Written instruction: Will you repeat only the lines from the one with "Write the bpy" through the one with "above the floor", both included, leaving every picture out?

Material for this exercise:
--*--

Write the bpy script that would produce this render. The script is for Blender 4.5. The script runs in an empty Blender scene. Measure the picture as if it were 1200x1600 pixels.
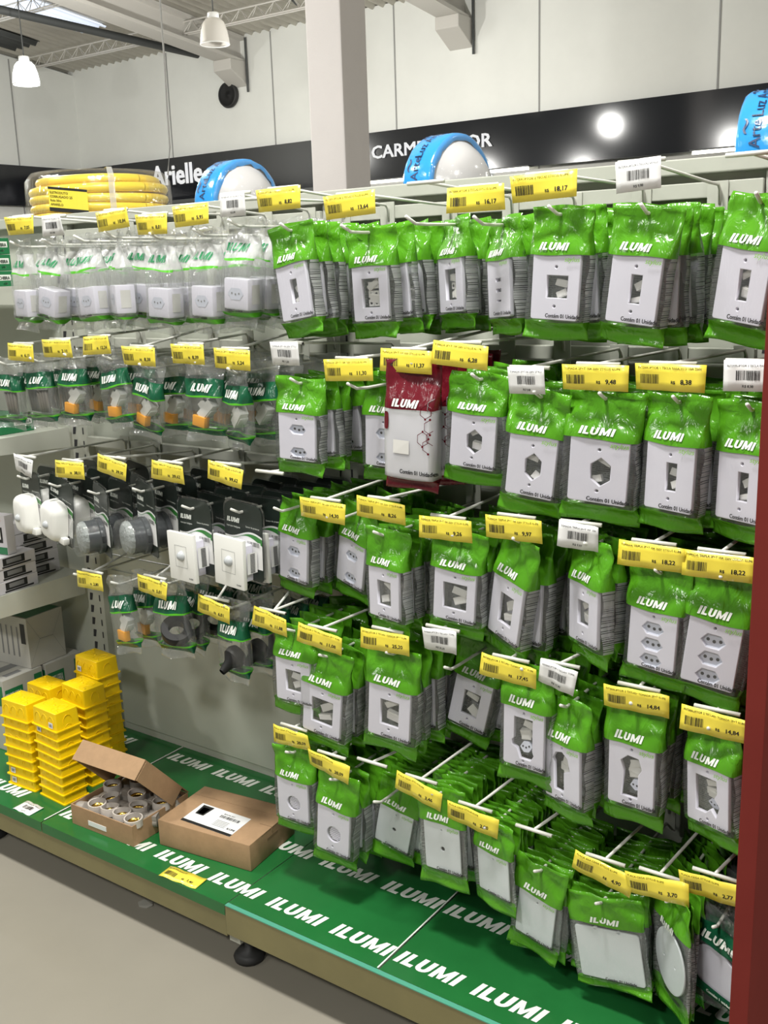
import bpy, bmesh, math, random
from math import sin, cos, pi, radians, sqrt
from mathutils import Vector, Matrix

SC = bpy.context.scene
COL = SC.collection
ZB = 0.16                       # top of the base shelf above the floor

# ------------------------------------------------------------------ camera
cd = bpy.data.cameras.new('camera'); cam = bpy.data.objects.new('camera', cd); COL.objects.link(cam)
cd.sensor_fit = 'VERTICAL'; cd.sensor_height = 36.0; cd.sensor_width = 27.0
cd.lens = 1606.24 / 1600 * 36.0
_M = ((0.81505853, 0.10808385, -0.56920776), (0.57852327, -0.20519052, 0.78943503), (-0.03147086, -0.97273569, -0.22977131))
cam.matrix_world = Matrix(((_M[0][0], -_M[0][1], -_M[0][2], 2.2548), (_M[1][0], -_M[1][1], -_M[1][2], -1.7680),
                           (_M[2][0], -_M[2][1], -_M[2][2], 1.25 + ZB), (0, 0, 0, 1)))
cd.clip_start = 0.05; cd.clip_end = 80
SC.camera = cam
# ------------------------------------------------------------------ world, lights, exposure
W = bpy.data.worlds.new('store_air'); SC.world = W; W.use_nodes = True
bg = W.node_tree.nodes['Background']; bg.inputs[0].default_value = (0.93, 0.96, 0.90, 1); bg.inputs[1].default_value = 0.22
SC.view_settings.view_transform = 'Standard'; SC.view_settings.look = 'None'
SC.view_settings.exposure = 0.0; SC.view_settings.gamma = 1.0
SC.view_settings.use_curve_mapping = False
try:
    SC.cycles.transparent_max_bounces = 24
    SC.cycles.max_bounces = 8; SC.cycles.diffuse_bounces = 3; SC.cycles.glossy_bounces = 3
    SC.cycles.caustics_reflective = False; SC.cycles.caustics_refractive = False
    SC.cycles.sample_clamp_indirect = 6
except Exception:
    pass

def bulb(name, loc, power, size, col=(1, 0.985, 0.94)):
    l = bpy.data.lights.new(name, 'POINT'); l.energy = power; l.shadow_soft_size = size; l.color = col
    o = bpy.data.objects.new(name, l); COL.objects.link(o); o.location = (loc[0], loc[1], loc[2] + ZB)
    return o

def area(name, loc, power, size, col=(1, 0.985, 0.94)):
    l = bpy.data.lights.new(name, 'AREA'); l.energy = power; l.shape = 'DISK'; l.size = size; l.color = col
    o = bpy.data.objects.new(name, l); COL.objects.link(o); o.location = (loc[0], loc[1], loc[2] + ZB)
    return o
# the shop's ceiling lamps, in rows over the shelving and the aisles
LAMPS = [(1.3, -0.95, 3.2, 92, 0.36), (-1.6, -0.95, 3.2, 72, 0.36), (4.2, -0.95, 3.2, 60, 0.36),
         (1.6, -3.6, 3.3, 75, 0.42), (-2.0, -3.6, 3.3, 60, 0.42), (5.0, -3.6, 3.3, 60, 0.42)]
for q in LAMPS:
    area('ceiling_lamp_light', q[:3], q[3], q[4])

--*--

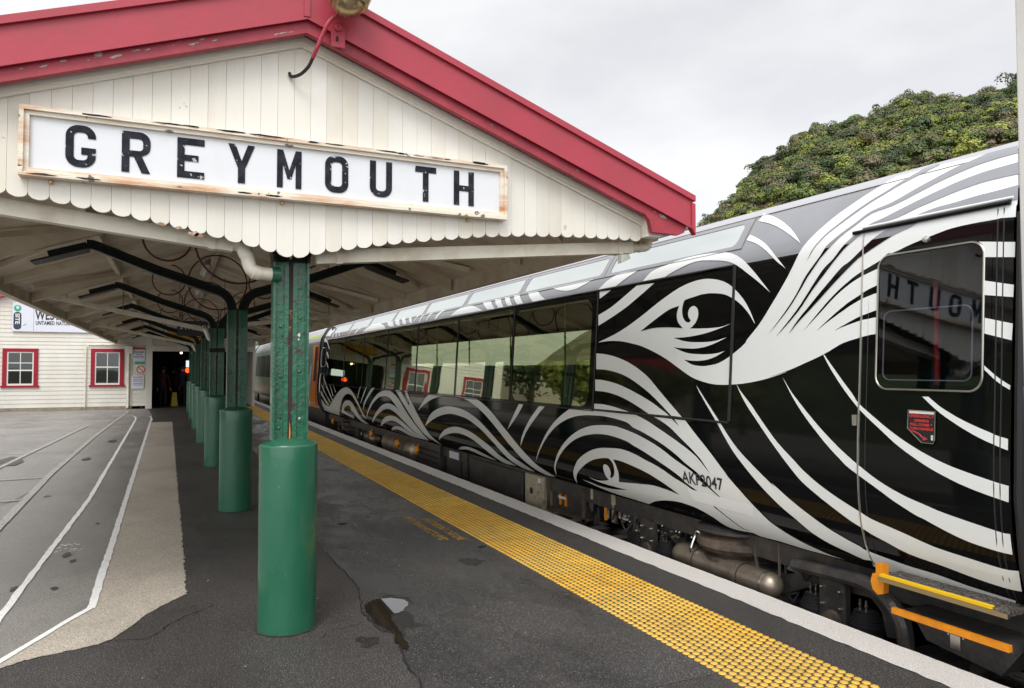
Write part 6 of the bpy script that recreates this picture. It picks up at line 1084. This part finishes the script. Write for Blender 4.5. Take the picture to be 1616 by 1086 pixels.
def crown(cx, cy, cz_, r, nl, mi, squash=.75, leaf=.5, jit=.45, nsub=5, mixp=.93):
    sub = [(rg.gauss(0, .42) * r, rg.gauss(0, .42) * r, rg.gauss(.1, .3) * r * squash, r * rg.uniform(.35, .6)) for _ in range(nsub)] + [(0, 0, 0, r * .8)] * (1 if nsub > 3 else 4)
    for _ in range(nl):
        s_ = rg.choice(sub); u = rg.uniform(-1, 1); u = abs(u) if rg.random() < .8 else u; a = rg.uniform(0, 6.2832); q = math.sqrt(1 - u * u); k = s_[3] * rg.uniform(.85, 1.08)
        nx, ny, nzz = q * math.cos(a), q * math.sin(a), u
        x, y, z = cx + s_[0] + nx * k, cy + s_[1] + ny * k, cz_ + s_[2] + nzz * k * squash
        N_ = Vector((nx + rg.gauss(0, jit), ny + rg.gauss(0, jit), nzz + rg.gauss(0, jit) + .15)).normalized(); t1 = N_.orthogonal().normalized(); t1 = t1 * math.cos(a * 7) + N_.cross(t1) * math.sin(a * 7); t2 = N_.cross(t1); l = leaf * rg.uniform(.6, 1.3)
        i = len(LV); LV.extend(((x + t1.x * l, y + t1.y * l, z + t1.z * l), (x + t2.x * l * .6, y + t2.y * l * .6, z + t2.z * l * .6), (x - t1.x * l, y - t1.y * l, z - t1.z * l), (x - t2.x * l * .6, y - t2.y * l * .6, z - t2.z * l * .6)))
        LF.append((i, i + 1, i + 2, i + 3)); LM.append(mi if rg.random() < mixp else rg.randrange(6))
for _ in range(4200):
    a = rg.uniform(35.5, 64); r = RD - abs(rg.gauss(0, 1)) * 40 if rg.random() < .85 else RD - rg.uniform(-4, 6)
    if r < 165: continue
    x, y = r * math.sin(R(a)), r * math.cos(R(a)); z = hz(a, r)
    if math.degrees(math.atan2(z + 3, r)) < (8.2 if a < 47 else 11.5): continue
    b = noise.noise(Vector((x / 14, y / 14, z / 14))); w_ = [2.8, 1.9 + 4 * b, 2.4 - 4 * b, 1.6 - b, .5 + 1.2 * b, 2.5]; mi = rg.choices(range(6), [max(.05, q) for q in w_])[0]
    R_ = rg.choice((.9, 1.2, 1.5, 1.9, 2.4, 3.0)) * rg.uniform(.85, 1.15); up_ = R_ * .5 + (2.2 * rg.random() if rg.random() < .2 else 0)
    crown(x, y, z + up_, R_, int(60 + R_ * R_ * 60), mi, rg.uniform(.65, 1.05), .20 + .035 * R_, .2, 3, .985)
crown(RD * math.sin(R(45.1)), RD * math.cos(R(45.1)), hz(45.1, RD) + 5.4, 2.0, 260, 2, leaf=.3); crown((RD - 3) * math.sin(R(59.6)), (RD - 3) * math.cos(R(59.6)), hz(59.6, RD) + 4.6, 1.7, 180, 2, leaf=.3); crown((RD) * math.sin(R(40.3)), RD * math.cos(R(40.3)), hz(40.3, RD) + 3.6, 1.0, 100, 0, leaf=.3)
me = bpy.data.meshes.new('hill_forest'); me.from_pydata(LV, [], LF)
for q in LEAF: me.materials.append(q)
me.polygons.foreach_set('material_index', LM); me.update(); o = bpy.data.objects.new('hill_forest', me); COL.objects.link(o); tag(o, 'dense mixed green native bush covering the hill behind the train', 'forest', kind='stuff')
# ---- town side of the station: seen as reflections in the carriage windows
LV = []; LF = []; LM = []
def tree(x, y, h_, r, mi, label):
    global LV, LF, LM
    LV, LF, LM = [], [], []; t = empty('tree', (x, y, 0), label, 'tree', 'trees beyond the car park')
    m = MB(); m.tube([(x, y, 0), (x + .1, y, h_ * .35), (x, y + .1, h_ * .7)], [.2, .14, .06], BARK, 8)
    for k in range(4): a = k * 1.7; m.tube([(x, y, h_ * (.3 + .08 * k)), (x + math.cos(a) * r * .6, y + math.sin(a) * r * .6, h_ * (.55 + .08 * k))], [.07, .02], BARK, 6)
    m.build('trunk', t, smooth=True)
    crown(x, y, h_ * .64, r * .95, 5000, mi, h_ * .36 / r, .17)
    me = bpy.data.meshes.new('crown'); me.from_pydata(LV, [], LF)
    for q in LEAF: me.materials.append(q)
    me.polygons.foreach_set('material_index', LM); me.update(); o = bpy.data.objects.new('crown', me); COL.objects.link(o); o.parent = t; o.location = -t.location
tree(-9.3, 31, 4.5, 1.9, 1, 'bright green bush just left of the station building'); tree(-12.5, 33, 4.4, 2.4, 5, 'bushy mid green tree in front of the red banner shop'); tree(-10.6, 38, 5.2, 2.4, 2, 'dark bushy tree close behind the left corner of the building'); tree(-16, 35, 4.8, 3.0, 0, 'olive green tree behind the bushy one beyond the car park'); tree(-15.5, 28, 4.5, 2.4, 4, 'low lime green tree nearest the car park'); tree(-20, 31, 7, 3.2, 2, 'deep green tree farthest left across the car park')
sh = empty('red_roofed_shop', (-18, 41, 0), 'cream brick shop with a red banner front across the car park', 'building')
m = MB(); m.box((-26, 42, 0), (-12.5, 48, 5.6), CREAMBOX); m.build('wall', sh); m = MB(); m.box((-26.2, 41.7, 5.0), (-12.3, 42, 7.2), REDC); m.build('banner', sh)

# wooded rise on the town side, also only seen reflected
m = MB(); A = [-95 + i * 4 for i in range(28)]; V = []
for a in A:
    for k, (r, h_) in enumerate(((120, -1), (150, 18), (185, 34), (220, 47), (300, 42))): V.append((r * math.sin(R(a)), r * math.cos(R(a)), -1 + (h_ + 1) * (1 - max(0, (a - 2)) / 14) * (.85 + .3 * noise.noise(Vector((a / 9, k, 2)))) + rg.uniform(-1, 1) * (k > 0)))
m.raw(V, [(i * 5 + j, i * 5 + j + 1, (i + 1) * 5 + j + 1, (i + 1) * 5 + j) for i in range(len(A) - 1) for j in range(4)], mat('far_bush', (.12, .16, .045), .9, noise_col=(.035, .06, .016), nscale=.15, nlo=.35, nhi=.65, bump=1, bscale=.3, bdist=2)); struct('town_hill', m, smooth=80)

--*--

Reply to the task:
Write the bpy script that would produce this render. The script is for Blender 4.5. The script runs in an empty Blender scene. Measure the picture as if it were 1200x1600 pixels.
import bpy, bmesh, math, random
from math import sin, cos, pi, radians, sqrt
from mathutils import Vector, Matrix

SC = bpy.context.scene
COL = SC.collection
ZB = 0.16                       # top of the base shelf above the floor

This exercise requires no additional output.